La bataille de Little Big Horn (25 juin 1876) a marqué les esprits par la défaite du commandant George A. Custer, tué sur le champ de bataille. Les 1 600 guerriers indiens Sioux Lakota miniconju battent l’armée de Custer qui meurt au combat. La revanche se jouera à Wounded Knee (29 décembre 1890) et marquera définitivement le début de la fin des guerres indiennes. Le campement indien est attaqué à l’aube. Le nombre des victimes indiennes est très important. C’est également à ce moment que les Anglais lanceront leurs troupes pour encourager les migrants européens à s’installer en Amérique. Les Indiens sont alors massacrés en masse et sans pitié, tout comme sont décimés les troupeaux de bisons dont les peuples des Plaines tiraient la viande, les peaux, les ossements. Tout ce qui est utile à la vie quotidienne des tribus est volé, mangé, transformé en armes (arcs, lances par ex.) ou en objets de décoration. Les Indiens des Plaines furent les premiers à subir le déclin des troupeaux de bisons, volontairement tués par les migrants venant d’Europe. Ce qui reste des tribus sera alors déplacé dans des réserves ou repoussé dans les régions les plus arides du Sud. A la fin du XIXe siècle, les chefs indiens sont soit éliminés, soit emprisonnés.

Ce qui est considéré aujourd’hui comme une extermination de masse – certains disent même un holocauste – ne doit pas masquer le fait que certains Indiens tenteront de s’adapter au mieux à la situation. Pour échapper aux soulèvements, aux combats inégaux et aux famines organisées, certains résisteront vaillamment afin de protéger leur terre, d’autres organiseront le commerce à proximité des forts ou deviendront éclaireurs pour l’armée. Souvent contraints et forcés, ils seront également employés par les colons, ce qui contribuera parfois à leur sauver la vie ou à favoriser leur assimilation.

 

Vous consacrez une dizaine de pages à l’image des Indiens dans le cinéma américain. Vous soulignez ainsi une évolution de cette image en fonction de la conjoncture idéologique. Pourriez-vous nous donner quelques exemples qui permettent de comprendre cette évolution ?

Je suis né en 1950, baigné par un cinéma peuplé de cow-boys et d’indiens où des blancs braves et audacieux sont régulièrement malmenés par de méchants sauvages sanguinaires. Ce n’est pas un hasard si les films de mon époque ont disparu des rediffusions… Sortons de ce cliché éculé, j’ai envie de vous citer deux titres qui remettent les idées en place.

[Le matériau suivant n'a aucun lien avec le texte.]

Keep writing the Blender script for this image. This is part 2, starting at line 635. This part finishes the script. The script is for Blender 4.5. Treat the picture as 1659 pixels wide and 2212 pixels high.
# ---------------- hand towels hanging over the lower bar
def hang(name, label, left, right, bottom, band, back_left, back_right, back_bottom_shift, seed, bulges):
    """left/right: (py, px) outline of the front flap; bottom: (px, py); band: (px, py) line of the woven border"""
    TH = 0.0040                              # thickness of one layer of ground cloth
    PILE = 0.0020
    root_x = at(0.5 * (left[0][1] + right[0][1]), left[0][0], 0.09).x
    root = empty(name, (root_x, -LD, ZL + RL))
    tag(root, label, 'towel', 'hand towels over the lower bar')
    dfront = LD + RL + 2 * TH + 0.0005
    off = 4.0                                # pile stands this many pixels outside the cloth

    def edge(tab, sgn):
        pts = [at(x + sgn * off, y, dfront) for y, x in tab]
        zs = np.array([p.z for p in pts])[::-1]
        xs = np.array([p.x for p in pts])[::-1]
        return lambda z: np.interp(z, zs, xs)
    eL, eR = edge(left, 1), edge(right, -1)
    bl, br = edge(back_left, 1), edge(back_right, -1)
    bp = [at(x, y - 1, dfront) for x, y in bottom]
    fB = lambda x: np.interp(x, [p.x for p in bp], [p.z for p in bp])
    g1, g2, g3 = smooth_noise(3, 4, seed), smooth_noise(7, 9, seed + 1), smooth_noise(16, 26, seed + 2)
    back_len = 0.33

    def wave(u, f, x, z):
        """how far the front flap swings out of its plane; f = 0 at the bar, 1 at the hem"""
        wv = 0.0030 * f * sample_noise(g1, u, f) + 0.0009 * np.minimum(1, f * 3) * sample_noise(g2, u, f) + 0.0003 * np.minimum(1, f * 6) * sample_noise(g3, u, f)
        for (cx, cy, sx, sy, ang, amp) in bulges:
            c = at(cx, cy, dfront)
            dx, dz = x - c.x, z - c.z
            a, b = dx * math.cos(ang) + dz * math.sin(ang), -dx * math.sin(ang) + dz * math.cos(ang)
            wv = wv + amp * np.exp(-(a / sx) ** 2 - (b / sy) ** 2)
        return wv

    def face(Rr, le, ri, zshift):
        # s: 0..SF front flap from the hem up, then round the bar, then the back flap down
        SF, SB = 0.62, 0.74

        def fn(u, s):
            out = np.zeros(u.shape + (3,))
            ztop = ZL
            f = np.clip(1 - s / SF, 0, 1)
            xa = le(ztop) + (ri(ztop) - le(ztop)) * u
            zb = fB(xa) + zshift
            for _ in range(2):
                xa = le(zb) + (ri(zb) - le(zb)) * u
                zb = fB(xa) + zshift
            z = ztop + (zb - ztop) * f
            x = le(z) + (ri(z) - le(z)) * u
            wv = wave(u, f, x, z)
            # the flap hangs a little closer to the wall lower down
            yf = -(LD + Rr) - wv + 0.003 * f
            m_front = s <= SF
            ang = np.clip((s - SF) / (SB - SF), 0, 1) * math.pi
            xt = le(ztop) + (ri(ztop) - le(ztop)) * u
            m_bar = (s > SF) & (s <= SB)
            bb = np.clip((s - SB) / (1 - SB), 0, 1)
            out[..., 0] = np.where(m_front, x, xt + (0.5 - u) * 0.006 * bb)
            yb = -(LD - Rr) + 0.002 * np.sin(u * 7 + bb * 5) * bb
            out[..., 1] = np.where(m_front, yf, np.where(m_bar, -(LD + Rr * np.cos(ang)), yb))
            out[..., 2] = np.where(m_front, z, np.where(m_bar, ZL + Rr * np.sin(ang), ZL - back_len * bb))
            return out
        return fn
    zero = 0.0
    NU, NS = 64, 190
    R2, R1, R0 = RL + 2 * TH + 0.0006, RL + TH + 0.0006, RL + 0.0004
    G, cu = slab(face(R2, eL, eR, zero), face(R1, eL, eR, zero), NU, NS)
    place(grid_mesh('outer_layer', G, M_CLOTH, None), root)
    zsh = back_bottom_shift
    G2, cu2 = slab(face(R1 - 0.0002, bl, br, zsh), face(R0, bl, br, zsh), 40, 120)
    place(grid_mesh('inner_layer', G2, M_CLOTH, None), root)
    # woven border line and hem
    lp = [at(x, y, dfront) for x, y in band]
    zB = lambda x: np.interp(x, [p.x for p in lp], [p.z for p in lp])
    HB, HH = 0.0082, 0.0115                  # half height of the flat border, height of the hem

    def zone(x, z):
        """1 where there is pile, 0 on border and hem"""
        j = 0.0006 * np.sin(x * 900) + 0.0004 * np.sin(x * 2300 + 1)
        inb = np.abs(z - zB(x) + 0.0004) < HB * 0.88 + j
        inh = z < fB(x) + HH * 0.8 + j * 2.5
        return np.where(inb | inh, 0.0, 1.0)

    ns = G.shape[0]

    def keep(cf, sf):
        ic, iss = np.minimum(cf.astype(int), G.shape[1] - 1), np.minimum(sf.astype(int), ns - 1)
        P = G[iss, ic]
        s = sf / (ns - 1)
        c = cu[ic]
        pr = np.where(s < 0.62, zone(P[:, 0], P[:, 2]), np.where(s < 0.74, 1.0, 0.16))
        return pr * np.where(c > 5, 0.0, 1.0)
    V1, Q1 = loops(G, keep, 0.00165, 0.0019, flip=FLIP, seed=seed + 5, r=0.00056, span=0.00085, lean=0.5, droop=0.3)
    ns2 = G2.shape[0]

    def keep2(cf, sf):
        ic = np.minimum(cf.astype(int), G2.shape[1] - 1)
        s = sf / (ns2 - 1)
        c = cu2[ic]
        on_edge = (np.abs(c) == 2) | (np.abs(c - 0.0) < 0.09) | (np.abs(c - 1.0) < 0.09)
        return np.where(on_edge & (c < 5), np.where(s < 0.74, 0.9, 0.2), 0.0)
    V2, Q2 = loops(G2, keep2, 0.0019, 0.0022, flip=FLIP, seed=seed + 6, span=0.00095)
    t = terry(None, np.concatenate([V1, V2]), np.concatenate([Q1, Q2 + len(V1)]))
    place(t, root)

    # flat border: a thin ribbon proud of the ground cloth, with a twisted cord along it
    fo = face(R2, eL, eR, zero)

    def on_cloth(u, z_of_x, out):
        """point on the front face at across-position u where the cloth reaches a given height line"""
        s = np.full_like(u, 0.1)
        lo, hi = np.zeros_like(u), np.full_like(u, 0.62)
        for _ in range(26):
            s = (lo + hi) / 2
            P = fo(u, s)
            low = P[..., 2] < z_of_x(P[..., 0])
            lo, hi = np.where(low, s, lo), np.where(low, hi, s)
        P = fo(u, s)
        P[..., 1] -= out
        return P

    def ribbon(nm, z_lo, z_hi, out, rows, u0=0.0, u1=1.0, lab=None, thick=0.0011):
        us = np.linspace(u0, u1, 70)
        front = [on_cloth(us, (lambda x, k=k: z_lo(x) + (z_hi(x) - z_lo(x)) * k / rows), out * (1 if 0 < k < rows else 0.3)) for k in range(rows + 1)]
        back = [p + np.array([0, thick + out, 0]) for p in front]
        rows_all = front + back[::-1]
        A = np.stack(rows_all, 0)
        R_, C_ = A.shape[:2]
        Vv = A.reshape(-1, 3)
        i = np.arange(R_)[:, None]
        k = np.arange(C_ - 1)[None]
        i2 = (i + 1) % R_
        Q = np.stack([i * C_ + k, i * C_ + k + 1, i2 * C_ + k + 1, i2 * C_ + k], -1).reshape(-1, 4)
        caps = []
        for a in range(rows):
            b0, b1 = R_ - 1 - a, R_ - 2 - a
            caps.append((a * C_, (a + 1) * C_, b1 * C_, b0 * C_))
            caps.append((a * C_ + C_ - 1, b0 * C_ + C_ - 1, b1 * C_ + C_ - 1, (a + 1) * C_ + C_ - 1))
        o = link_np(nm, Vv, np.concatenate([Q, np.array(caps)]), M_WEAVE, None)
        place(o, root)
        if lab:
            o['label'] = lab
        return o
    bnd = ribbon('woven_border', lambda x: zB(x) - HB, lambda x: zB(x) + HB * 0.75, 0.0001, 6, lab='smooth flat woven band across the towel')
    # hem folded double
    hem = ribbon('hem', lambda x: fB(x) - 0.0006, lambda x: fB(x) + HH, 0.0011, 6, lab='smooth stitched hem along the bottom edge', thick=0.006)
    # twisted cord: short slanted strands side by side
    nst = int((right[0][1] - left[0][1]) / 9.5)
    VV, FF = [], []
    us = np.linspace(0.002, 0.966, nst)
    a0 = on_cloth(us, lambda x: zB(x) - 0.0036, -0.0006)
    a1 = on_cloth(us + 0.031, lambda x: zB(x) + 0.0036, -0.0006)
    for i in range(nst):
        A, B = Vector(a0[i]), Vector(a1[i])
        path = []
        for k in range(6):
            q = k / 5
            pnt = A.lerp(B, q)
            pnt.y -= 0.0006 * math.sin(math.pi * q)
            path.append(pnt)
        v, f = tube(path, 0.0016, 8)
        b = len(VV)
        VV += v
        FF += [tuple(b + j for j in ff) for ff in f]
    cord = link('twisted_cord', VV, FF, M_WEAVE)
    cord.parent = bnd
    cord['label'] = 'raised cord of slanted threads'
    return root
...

En 1914, avec In the Land of the War Canoes (titre original : In the Land of Head Hunters), Curtis consacre une docufiction dédiée aux Amérindiens, une sorte d’incarnation du « bon sauvage » dans la tradition du siècle des Lumières. S’il faut prendre quelques distances avec ce film muet qui met en scène de façon romanesque l’existence des Indiens Kwakiult (Colombie-Britannique-Canada), il a le mérite de mettre l’accent sur le personnage passionnant que fut Edward S. Curtis (1868-1952). Sans formation particulière, cet infatigable journaliste, photographe et ethnologue, a consacré toute sa vie à préserver des traces de vie de tribus indiennes. Son encyclopédie photographique en vingt volumes, intitulée The North American Indian, regroupe 2 228 photos sur 80 peuples amérindiens… Une véritable « bible » qui pose des images sur des cultures et traditions essentiellement orales.

Plus proche de nous et pour terminer sur une note plus optimiste, je remercie Kevin Costner qui, en 1990, avec Danse avec les loups (Dances with Wolves), adapté du roman de Michael Blake, sort de la caricature ordinaire pour démontrer que la relation entre militaires et Sioux fut faite de conflits certes, mais aussi d’amitié, parfois même d’amour. Ce film aux sept oscars qui a été vu par des millions de personnes partout dans le monde démontre qu’il y a bien eu une assimilation « Blanc-Indien » construite petit à petit au fil du temps.